Harro Paul Harring, a German author, born at Ibensdorf, near Husum, in Schleswig, Aug. 28, 1798, died by his own hand in the island of Jersey, May 25, 1870. He was the son of a landed proprietor of Friesland, but received only a scanty education, and was obliged to accept a small clerkship in the custom house. Subsequently he devoted himself to painting and literature in various places, and after publishing two volumes of poetry at Schleswig in 1821 he wrote a sketch of his adventurous life and travels entitled Rhonghar Jarr, Fahr-ten eines Friesen in Danemark, Deutschland, Ungarn, etc. (4 vols., Munich, 1828). In 1828 he joined a Philhellenic expedition to Greece, but soon went to Rome, and next to Warsaw, where he served for a few months in the army. His Polish experiences were embodied in his novel Der Pole (3 vols., Baireuth, 1831), and in his Memoiren uber Polen unter russischer Herrschaft (2 vols., Nuremberg, 1831; French, Strasburg, 1833). On account of his revolutionary tendencies he was subsequently expelled from Bavaria and Saxony, and in 1836 he was arrested in Bern and sent to England, where in 1837 he was wounded in a duel.
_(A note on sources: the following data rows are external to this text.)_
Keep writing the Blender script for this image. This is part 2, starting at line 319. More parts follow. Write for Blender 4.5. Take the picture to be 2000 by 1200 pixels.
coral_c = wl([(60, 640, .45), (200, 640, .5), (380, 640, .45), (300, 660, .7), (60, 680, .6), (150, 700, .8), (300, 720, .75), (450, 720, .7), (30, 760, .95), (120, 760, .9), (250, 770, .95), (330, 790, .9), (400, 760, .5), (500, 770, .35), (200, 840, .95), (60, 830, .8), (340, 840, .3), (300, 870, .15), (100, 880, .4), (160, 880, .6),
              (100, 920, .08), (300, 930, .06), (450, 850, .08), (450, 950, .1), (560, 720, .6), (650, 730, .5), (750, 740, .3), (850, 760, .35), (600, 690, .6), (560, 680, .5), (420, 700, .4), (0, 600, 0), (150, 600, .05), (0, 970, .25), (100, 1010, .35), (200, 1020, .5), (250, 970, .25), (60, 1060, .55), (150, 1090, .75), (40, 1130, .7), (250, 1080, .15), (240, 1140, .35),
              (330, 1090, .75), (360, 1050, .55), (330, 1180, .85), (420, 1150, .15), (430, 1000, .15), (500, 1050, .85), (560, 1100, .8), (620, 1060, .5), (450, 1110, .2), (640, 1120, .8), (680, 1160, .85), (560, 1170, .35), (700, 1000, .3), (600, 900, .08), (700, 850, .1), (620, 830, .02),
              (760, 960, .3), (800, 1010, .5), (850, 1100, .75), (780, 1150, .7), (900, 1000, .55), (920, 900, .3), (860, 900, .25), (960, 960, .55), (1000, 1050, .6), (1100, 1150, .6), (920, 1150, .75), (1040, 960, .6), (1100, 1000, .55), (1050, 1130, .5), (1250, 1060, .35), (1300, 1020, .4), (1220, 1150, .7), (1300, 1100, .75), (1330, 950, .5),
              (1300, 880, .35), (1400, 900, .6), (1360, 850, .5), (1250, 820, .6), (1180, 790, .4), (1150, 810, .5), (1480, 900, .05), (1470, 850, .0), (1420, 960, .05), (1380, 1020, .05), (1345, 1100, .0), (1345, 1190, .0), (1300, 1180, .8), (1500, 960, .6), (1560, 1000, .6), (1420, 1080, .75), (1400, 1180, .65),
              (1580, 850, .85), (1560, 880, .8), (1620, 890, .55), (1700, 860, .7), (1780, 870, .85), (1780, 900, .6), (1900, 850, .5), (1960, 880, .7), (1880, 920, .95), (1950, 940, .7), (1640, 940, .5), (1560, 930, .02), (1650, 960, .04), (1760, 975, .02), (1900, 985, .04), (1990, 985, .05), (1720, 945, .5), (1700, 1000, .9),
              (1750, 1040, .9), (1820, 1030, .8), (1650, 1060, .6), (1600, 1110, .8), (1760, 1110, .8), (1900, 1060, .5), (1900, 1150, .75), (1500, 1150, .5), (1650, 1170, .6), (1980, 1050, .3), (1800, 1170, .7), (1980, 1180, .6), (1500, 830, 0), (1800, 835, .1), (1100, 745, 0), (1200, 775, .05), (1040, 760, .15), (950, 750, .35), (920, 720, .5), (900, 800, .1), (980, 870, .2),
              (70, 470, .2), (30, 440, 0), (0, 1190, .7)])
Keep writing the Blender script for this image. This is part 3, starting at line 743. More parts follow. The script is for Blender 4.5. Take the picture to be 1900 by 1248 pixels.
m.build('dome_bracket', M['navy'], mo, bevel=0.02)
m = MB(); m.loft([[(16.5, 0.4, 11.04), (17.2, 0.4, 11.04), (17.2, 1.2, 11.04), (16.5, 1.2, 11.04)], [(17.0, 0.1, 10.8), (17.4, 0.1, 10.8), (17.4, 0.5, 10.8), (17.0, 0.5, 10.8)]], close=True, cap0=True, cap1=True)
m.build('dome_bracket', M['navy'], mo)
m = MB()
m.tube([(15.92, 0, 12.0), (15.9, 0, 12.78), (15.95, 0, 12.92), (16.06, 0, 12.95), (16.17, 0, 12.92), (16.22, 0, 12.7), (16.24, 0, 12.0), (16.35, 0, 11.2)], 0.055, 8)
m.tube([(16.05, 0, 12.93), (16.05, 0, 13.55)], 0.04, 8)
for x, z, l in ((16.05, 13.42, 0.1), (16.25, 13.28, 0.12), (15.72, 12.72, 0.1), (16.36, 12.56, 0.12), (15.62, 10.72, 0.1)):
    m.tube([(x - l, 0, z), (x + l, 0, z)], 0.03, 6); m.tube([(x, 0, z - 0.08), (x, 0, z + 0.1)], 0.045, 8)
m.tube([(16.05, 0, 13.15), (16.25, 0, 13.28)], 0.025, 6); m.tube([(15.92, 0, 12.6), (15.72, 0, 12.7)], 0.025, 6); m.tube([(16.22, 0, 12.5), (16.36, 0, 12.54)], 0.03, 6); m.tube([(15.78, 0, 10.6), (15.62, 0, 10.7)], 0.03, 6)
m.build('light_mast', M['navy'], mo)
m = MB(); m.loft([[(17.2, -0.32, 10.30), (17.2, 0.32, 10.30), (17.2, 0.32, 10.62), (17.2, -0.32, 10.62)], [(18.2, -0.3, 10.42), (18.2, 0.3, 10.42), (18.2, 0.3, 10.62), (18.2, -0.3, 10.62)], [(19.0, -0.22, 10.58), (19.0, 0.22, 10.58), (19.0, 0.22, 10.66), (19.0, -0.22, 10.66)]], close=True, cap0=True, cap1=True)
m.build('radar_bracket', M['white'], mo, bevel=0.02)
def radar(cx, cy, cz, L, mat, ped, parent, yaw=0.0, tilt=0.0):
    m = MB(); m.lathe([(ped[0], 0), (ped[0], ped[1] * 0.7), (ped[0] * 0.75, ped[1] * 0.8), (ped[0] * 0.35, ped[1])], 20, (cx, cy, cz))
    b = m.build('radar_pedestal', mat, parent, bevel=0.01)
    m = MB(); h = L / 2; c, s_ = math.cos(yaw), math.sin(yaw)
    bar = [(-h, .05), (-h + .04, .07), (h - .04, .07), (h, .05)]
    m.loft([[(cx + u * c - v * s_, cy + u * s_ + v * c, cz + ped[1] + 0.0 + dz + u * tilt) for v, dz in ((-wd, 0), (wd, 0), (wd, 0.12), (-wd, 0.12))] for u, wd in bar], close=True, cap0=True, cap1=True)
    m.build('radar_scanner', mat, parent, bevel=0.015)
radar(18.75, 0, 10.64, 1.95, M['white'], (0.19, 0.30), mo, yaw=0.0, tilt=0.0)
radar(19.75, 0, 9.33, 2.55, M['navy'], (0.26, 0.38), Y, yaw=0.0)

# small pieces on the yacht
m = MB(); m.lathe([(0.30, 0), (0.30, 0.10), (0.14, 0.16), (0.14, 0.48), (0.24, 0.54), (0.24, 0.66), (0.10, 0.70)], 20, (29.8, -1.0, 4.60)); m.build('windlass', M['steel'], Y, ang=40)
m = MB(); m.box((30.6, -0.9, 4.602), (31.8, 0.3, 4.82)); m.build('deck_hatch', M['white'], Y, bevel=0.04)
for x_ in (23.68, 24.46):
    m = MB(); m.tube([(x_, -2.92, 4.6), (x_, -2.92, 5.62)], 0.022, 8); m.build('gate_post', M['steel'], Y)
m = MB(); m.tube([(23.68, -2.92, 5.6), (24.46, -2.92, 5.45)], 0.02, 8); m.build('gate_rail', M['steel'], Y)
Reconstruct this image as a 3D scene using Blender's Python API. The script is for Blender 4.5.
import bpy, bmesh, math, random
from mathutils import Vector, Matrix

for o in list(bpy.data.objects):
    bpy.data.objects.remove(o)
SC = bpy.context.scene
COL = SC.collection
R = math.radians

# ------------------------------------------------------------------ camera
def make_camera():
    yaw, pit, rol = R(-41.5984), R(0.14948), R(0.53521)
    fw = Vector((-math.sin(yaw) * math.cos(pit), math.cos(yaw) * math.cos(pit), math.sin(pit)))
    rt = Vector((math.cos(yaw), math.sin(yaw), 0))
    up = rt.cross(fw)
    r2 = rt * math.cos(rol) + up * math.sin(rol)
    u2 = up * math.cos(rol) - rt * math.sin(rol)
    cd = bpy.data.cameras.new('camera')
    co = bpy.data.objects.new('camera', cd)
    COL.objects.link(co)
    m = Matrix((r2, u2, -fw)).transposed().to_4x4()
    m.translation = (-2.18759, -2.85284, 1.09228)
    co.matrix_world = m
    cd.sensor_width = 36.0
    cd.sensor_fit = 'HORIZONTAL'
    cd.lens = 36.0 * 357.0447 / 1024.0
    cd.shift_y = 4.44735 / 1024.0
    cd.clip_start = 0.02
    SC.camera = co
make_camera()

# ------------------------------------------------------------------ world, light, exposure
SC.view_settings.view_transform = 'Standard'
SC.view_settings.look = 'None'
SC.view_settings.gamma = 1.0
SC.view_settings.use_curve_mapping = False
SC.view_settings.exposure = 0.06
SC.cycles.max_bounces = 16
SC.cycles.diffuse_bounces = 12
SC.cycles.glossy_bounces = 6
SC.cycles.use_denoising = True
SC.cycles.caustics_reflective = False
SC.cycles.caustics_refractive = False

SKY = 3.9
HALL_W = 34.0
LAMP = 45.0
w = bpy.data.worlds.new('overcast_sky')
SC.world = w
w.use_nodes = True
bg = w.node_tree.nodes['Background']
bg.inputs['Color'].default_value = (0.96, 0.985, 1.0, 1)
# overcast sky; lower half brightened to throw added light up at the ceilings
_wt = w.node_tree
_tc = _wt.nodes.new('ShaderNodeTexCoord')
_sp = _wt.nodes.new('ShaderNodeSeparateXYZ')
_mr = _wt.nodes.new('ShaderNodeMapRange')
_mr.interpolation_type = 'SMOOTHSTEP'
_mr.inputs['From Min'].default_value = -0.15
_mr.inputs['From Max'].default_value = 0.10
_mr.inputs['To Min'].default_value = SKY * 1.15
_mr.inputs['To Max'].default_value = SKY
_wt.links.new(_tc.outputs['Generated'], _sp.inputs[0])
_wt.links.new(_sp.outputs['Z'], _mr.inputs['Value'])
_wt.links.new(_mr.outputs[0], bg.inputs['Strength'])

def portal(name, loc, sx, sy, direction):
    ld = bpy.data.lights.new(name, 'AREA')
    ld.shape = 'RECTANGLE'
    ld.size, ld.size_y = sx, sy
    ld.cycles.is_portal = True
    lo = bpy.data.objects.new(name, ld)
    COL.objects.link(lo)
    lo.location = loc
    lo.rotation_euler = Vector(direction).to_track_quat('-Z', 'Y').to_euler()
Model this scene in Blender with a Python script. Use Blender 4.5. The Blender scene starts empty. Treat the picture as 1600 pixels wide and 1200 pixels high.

Ho next attempted to publish in Heligoland revolutionary songs for circulation in Germany, but was arrested and sent back to England. On returning to that island in 1839 he was sent as a prisoner on a vessel bound to England, but jumping overboard he was picked up by a French ship, and afterward lived successively in England, Brazil, and the United States. In 1849 he arrived in Norway, whence he was expelled in the following year. He then became a member of the European central democratic committee in London, to which city he returned in 1856 after having been in 1834 under arrest in Harburg, and after having spent again some time in Brazil. Although he occasionally received assistance from his friends at subsequent periods, misery and discontent made him commit suicide. His publications comprise, besides poems, plays, and miscellaneous writings, many novels, of which " Dolores," the scene of which was in South America, written in English and published in New York in 1844 (German, 4 vols., Basel, 1858-9), is considered the best.